I was looking for this feature also. Coming from Finale, this is really weird (and basically I don’t know any other software that has this behavior).
The possibility to have two separate undo options (undo action/edit and undo select) would be useful. And and option for “Undo all events” for users that like or are used to the current system.
Hi @fvasquez and @Michael_English , are you aware that there is now an History, to be found in the Edit menu? So you can skip not only the selections, but everything that you have done.:
Still to this day I really wish they would add the menu preference to not add selections to undo/redo stack… Yesterday I was trying to go through this history list and while it is indeed helpful than before, sometimes if you were doing tons of selections you’re faced with a very long scrolling list that says “Select Select Select” over and over for miles… I totally understand the reason some users like having selections in their undo/redo stack but after years with Dorico I still hate it
Thanks, I know about that history menu and it’s useful in special cases, but I don’t think it’s the solution. As someone mentioned, you also have to navegate through many “selection” items on the list and it takes a few steps.
I hope in the future more “undo” options are integrated to customize that aspect, Dorico is great, I’ve been learning really fast how to use it. But this is something that I’m really not getting used to, because seems “unnatural”. Imagine in Microsoft Word having to press CTRL+Z for every step you moved the cursor with your arrow keys.
Maybe for users that work mostly with the mouse is less problematic, but I work mostly with my notebook keyboard -using shortcuts- so I navigate with the arrow keys. And every movement is considered “selection”.
Haha, not sure I follow? Yeah, it seems pretty split 50/50 as to the people who like it. Would love a menu preference finally so everyone can be happy (for a time).
Worst of all is when you make a bunch of undos, and then you want to listen back to what you had before so you select a note and use ‘P’ to play from selected… then if you change your mind and want to redo to the music you had, too bad. Your selection completely wiped it out. Sad times.

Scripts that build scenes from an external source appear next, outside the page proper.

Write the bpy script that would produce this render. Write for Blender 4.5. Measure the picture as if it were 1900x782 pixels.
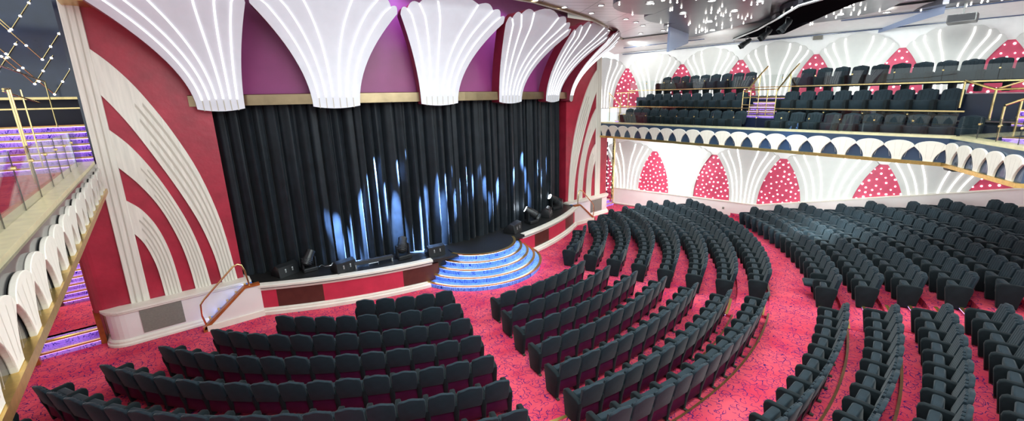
import bpy, math, random
from mathutils import Matrix, Vector
PI = math.pi
random.seed(7)
scn = bpy.context.scene
for o in list(bpy.data.objects):
    bpy.data.objects.remove(o, do_unlink=True)
C = scn.collection

# ------------------------------------------------------------ camera
cam_d = bpy.data.cameras.new('camera'); cam = bpy.data.objects.new('camera', cam_d); C.objects.link(cam)
cam_d.sensor_width = 36.0; cam_d.lens = 792.0 / 1900 * 36.0; cam_d.clip_end = 200; cam_d.clip_start = 0.05
r_, u_, b_ = (0.772968, -0.633971, -0.024515), (0.17494, 0.175836, 0.968751), (-0.60985, -0.753102, 0.246823)
CAM = (-8.7887, -15.8903, 6.39)
cam.matrix_world = Matrix(((r_[0], u_[0], b_[0], CAM[0]), (r_[1], u_[1], b_[1], CAM[1]), (r_[2], u_[2], b_[2], CAM[2]), (0, 0, 0, 1)))
scn.camera = cam

# ------------------------------------------------------------ light and exposure
EXPOSURE = 0.0
WORLD = 1.35
HOUSE = 420.0
scn.view_settings.view_transform = 'Standard'; scn.view_settings.look = 'None'
scn.view_settings.gamma = 1.0; scn.view_settings.use_curve_mapping = False
scn.view_settings.exposure = EXPOSURE
w = bpy.data.worlds.new('world'); scn.world = w; w.use_nodes = True
w.node_tree.nodes['Background'].inputs[0].default_value = (0.90, 1.0, 1.03, 1)
w.node_tree.nodes['Background'].inputs[1].default_value = WORLD
def aim(o, target):
    d = Vector(target) - o.location
    o.rotation_euler = d.to_track_quat('-Z', 'Y').to_euler()
def area(name, loc, target, sx, sy, power, col=(0.86, 1.0, 0.98)):
    l = bpy.data.lights.new(name, 'AREA'); l.shape = 'RECTANGLE'; l.size = sx; l.size_y = sy; l.energy = power; l.color = col
    o = bpy.data.objects.new(name, l); C.objects.link(o); o.location = loc; aim(o, target); return o
def spot(name, loc, target, power, col, angle, blend=0.5, rad=0.05):
    l = bpy.data.lights.new(name, 'SPOT'); l.energy = power; l.color = col; l.spot_size = math.radians(angle); l.spot_blend = blend; l.shadow_soft_size = rad
    o = bpy.data.objects.new(name, l); C.objects.link(o); o.location = loc; aim(o, target); return o
area('house_light', (-4, -9, 9.25), (-4, -9, 0), 5, 5, HOUSE * 1.6)
area('house_light', (6, -9.5, 9.1), (6, -9.5, 0), 5, 4, HOUSE * 2.0)
area('house_light', (1.5, -15, 9.2), (1.5, -12, 0), 8, 3, HOUSE * 1.6)
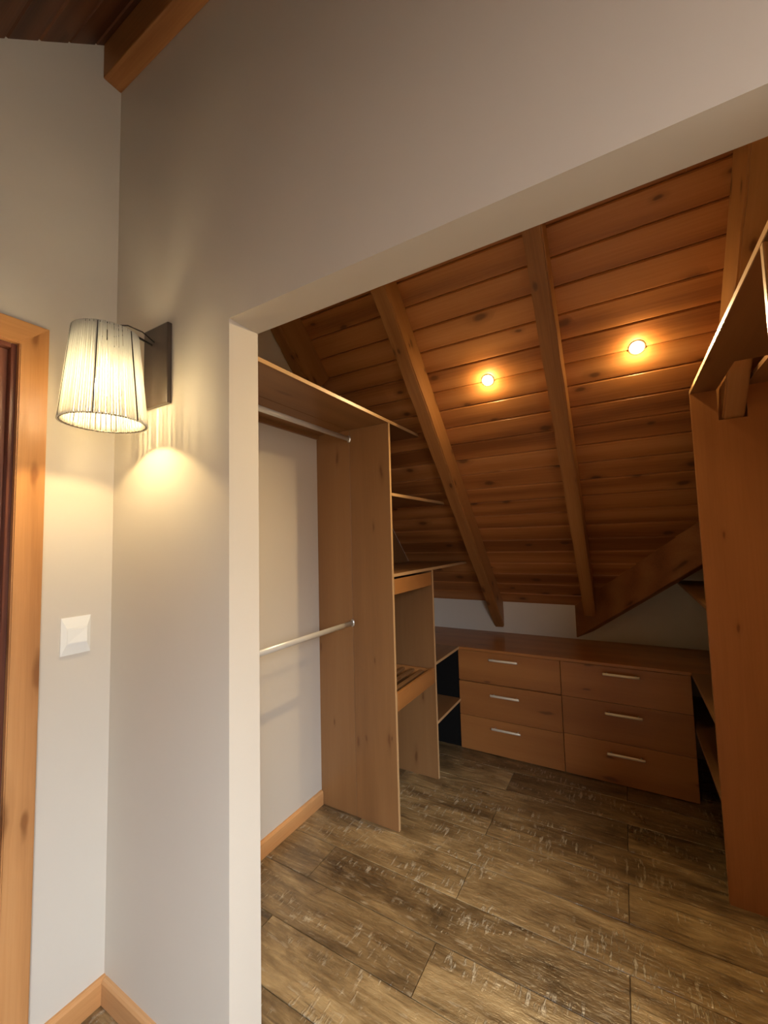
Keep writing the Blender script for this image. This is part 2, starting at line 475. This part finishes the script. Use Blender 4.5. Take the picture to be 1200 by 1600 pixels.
# closet side: local x = world x, local y = up the slope, local z = into the room
# the deck stops at the valley on the right-hand side
bm = bmesh.new()
V_AT_XR = (KY - (KY - .8 * (XR + .1 + .34))) * VC
pts = [(X0 - .14, -.05), (-.34, -.05), (XR + .1, V_AT_XR), (XR + .1, VL + .02), (X0 - .14, VL + .02)]
bm_prism(bm, pts, 2, -.06, -.022)
ceiling = mesh_obj('ceiling', bm, MAT['deck'], None, (0, KY, KZ))
ceiling.rotation_euler = (math.pi - TH, 0, 0)
struct(ceiling)
def board(parent, xa0, xb0, xa1, xb1, v0, v1, sign, mat, name='ceiling_board'):
    """tongue-and-groove board between slope lengths v0, v1; room side = sign * local z"""
    c = .0055; g = .0008; t = .020
    cx = (xa0 + xb0) / 2; cv = (v0 + v1) / 2
    lift = random.uniform(0, .0012)
    bm = bmesh.new()
    def ring(z, ins):
        return [bm.verts.new((x - cx, v - cv, z)) for x, v in ((xa0, v0 + g + ins), (xb0, v0 + g + ins), (xb1, v1 - g - ins), (xa1, v1 - g - ins))]
    A = ring(-sign * t, 0); B = ring(-sign * c, 0); Cc = ring(sign * lift, c)
    bm.faces.new(A); bm.faces.new(Cc)
    for p, q in ((A, B), (B, Cc)):
        for i in range(4): bm.faces.new((p[i], p[(i + 1) % 4], q[(i + 1) % 4], q[i]))
    return mesh_obj(name, bm, mat, parent, (cx, cv, 0))
row = 0
v = 0.0
while v < VL - .01:
    v1 = min(v + PITCH_W, VL)
    xr0 = min(XR, valley_x(KY - v / VC)) if v < 1.3 else XR
    xr1 = min(XR, valley_x(KY - v1 / VC)) if v1 < 1.4 else XR
    cuts = []
    if row in (21, 3, 8, 13, 17): cuts = [{21: .255, 3: -.9, 8: -.23, 13: -.9, 17: -.23}[row]]
    xs = [X0] + cuts
    for i, xa in enumerate(xs):
        if i + 1 < len(xs): board(ceiling, xa, xs[i + 1] - .001, xa, xs[i + 1] - .001, v, v1, 1, MAT['ceil'])
        else: board(ceiling, xa, xr0, xa, xr1, v, v1, 1, MAT['ceil'])
    v = v1; row += 1
# dormer slope to the right of the valley
DS = (1.505 - .93) / .70
bm = bmesh.new()
def zd(x): return .93 + DS * (x + .34)
a = [(-.34, KY), (XR + .1, KY - .8 * (XR + .44)), (XR + .1, KY + .2), (-.34, KY + .2)]
lo = [bm.verts.new((x, y, zd(x))) for x, y in a]; hi = [bm.verts.new((x, y, zd(x) + .04)) for x, y in a]
bm.faces.new(lo); bm.faces.new(hi)
for i in range(4): bm.faces.new((lo[i], lo[(i + 1) % 4], hi[(i + 1) % 4], hi[i]))
struct(mesh_obj('ceiling_dormer', bm, MAT['ceil']))
# bedroom side
HV0, HV1 = SKY['r0'] * PITCH_W, SKY['r1'] * PITCH_W
bm = bmesh.new()
for lo, hi in (((X0 - .14, -.05), (SKY['x0'], VL + .04)), ((SKY['x1'], -.05), (XG + .14, VL + .04)), ((SKY['x0'], -.05), (SKY['x1'], HV0)), ((SKY['x0'], HV1), (SKY['x1'], VL + .04))):
    bm_box(bm, (lo[0], lo[1], .022), (hi[0], hi[1], .06))
ceil_b = mesh_obj('ceiling_bedroom', bm, MAT['deck'], None, (0, BKY, KZ))
ceil_b.rotation_euler = (TH, 0, 0); struct(ceil_b)
MAT['ceil_dark'] = wood('stained_bedroom_boards', (.06, .02, .009), (.11, .038, .016), (.16, .06, .025), 0, rough=.5, knots=.3, knot_density=(2.6, 9.0))
v = 0.0
while v < VL - .01:
    v1 = min(v + PITCH_W, VL)
    if v1 > HV0 + .01 and v < HV1 - .01:
        board(ceil_b, X0, SKY['x0'], X0, SKY['x0'], v, v1, -1, MAT['ceil_dark'])
        board(ceil_b, SKY['x1'], XG, SKY['x1'], XG, v, v1, -1, MAT['ceil_dark'])
    else:
        board(ceil_b, X0, XG, X0, XG, v, v1, -1, MAT['ceil_dark'])
    v = v1
# added roof window in the bedroom slope, unseen, there for its daylight
rwn = struct(empty('window_added_2', (0, BKY, KZ))); rwn.rotation_euler = (TH, 0, 0)
def in_slope(name, lo, hi, mat):
    c = Vector([(p + q) / 2 for p, q in zip(lo, hi)])
    bm = bmesh.new(); bm_box(bm, lo, hi, c)
    return mesh_obj(name, bm, mat, rwn, c)
fw = .05
for lo, hi in (((SKY['x0'], HV0), (SKY['x0'] + fw, HV1)), ((SKY['x1'] - fw, HV0), (SKY['x1'], HV1)),
               ((SKY['x0'] + fw, HV0), (SKY['x1'] - fw, HV0 + fw)), ((SKY['x0'] + fw, HV1 - fw), (SKY['x1'] - fw, HV1))):
    in_slope('window_frame', (lo[0], lo[1], -.012), (hi[0], hi[1], .07), MAT['case_x'])
in_slope('pane', (SKY['x0'] + fw, HV0 + fw, .027), (SKY['x1'] - fw, HV1 - fw, .033), MAT['glass'])

# ------------------------------------------------------------------ rafters
def rafter(name, x0, x1, depth_v, v0, v1, label, mat=None):
    d = depth_v * CT
    c = Vector(((x0 + x1) / 2, (v0 + v1) / 2, d / 2))
    bm = bmesh.new(); bm_box(bm, (x0, v0, 0), (x1, v1, d), c)
    # hewn, slightly uneven timber
    bmesh.ops.subdivide_edges(bm, edges=[e for e in bm.edges if abs(e.verts[0].co.y - e.verts[1].co.y) > .5], cuts=28)
    for vv in bm.verts:
        if vv.co.z > 0:
            k = random.uniform(-.0022, .0022)
            vv.co.x += k; vv.co.z += random.uniform(-.002, .002)
    bmesh.ops.bevel(bm, geom=[e for e in bm.edges if all(q.co.z > d / 2 - .01 for q in e.verts) and abs(e.verts[0].co.x - e.verts[1].co.x) < .02],
                    offset=.006, segments=2, affect='EDGES')
    o = mesh_obj(name, bm, mat or MAT['rafter'])
    R = Matrix.Rotation(math.pi - TH, 4, 'X')
    o.rotation_euler = (math.pi - TH, 0, 0)
    o.location = Vector((0, KY, KZ)) + R @ c
    tag(o, label, 'beam', 'sloping ceiling rafters')
    return o
rafter('rafter', -.942, -.866, .200, -.16, VL - .1, 'pine rafter left of the left-hand ceiling spotlight')
rafter('rafter', -.268, -.195, .200, .075, VL - .1, 'pine rafter running between the two ceiling spotlights')
rafter('rafter', .378, .450, .285, 1.40, VL - .1, 'pine rafter at far right passing through the right wardrobe')
rafter('rafter', X0, X0 + .07, .285, 2.08, VL - .1, 'dark pine rafter against the white wall at far left of the closet')
# valley rafter
bm = bmesh.new()
d = Vector((1, -.8, 0)).normalized(); nrm = Vector((.8, 1, 0)).normalized()
pA = Vector((-.345, KY + .004, 0)); LEN = 1.38
rows = []
for t, zc in ((0.0, None), (LEN, None)):
    p = pA + d * t
    ztop = KZ + M * (KY - p.y); zbot = ztop - .232
    rows.append([p + Vector((0, 0, zbot)), p + Vector((0, 0, ztop + .004)), p + nrm * .075 + Vector((0, 0, ztop + .004)), p + nrm * .075 + Vector((0, 0, zbot))])
vs = [[bm.verts.new(q) for q in r] for r in rows]
bm.faces.new(vs[0]); bm.faces.new(vs[1][::-1])
for i in range(4): bm.faces.new((vs[0][i], vs[1][i], vs[1][(i + 1) % 4], vs[0][(i + 1) % 4]))
bmesh.ops.bevel(bm, geom=list(bm.edges), offset=.004, segments=1, affect='EDGES')
MAT['valley'] = wood('stained_valley_beam', (.16, .055, .018), (.25, .095, .032), (.32, .14, .05), 0, rough=.5, knots=.3, knot_density=(3, 7))
tag(mesh_obj('valley_rafter', bm, MAT['valley']), 'dark reddish valley beam slanting up to the right above the drawers', 'beam')
# ridge beam along the top of the partition, bedroom side
tag(box('ridge_beam', (X0, .696, 3.146), (XG, Y0, 3.30), MAT['beam'], None, .006, 2), 'orange-brown wooden beam along the top of the partition wall', 'beam')

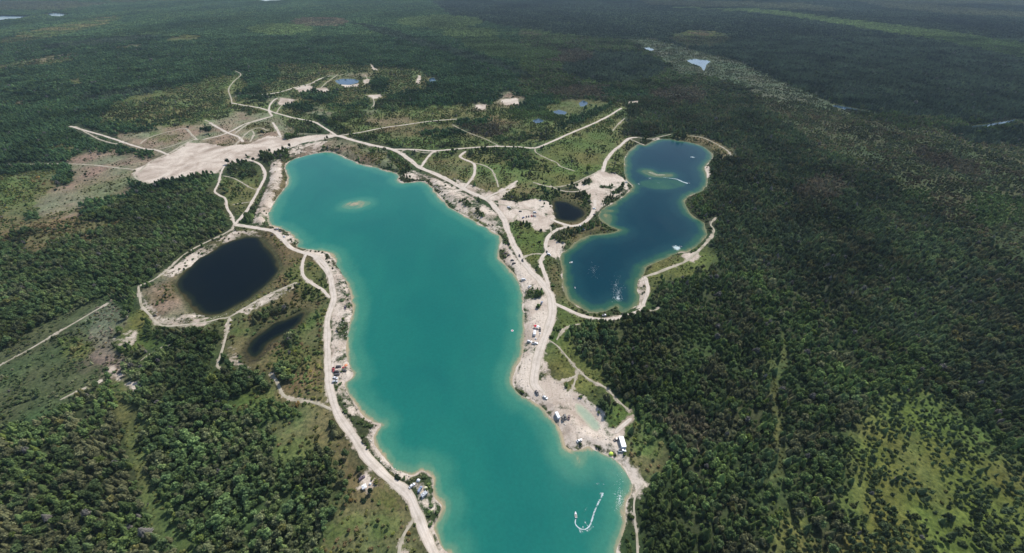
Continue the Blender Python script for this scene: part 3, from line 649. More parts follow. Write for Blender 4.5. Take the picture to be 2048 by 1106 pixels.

@wing Yes! It would be cool to have a feature to try ideas without destroying the original (like hidden “idea layers” that you can switch, but only one is visible and actually plays). But that’s clearly more complicated and maybe for another topic.
About the History list from Edit menu. You cannot skip Selections made between two steps you need to Undo only them. So from this view we really need an option that filter selection actions out.
Please add me to the list of people who would LOVE to have an option to eliminate selection from the undo/redo chain. I can’t think of a situation when I’ve ever found that desirable, and it’s really quite a “time tax” on Dorico’s otherwise extremely efficient work flow. Not trying to take anything away from anyone, just asking for a preference to include or not include selection.
Three years later…
I bought Dorico 5 years back. Why? Because Cubase Score section didn’t meet my needs. A lot has changed since Cubase 14 Pro. Now Cubase Score section in some specific things is more intellectual than Dorico. Now we will wait for 2-3 years to have Cubase Score features in Dorico? Of course! Because we love Dorico <3
Please, make Undo/Redo option! Cubase don’t have such problem because no one were asking to include selection into undo stack, but the amount of changes in the project is similar if not more times more.
I think this has been mentioned before, and I don’t think this option does what is being requested—that is, there is no way to get Dorico to exclude selection activity from the undo stack.
(I’m not at my computer and can’t tell you what the option actually does, but I think it determines whether Dorico scrolls a new area into view if the action being undone applies to notes not currently visible.)
I used to think that way. Then I found it has saved me significant time over the years. After spending time and effort selecting multiple particular items (or applying various selection filters) only to perform the wrong action or accidentally select something else (mouse bump or didn’t have the ctrl key down), being able to undo to a specific selection state rather than starting over from scratch is quite nice.